Debunking the claim about empty student stations in district
A recent letter to the editor inaccurately asserted that the school district has more than 10,000 empty student stations and that we are arbitrarily closing schools. The letter referenced a survey, which is actually an annual report each school district files with the Florida Department of Education. The letter writer is simply interpreting the data in that annual report incorrectly.
The writer did not realize that 2,595 of the empty student stations attributed to our school district in that report are at Manatee Technical College, which is for adult and career education, not traditional Pre-K through 12th grade education; 959 of the student stations are attributed to Orange Ridge-Bullock Elementary, which is now closed; 966 are attributed to Rowlett Elementary, which is now a conversion charter school; and 3,216 student stations are attributable to portables.
Those numbers total 7,736; which reduces the number of available empty student stations from 10,000 to 2,264. Keep in mind our school district is growing by an average of 896 students a year over the last four years.
While we are proud that the Manatee district built 19 new schools during the first 15 years of the half-penny sales tax (11 brand new schools and eight total rebuilds), additional new schools will be needed to accommodate current and future growth.
Dr. Diana Greene
The letter strongly implies the district is trying to sneak our facility needs by the watchful eye of the public. That is also inaccurate.

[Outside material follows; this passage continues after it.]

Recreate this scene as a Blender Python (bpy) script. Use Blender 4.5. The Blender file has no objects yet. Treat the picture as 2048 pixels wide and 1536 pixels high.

The school district conducted a very public Facilities Master Planning process between September 2015 and January 2016. That process included a widely publicized Educational Futures Conference that was open to the public and held at Manatee Technical College, two Community Dialogue Sessions (one in October and one in December) as well as a Steering Committee comprised of local citizens and school district employees that met five times in different parts of Manatee County. You can view the proposals that came out of that process by visiting the referendum page on our school district’s website at manateeschools.net.
While we are proud that the Manatee district built 19 new schools during the first 15 years of the half-penny sales tax (11 brand new schools and eight total rebuilds), additional new schools will be needed to accommodate current and future growth. In addition, many existing schools have costly maintenance and repair needs which have been deferred that must be addressed, and we are working diligently to stay up with rapidly changing technology, security and transportation demands.
Our school district’s financial ratings were just upgraded by Fitch Ratings, our district graduation rate has increased more than 13 percent since 2011, our students continue to dominate state and national Technology Student Association and SkillsUSA competitions and despite tight budgets, our schools offer a diverse and successful array of arts, athletic and JROTC opportunities.
For all of those reasons, we believe the School District of Manatee County is on the Right Path, Right Now. We thank our community for your support of our students and schools.
Dr. Diana Greene is the superintendent of the School District of Manatee County.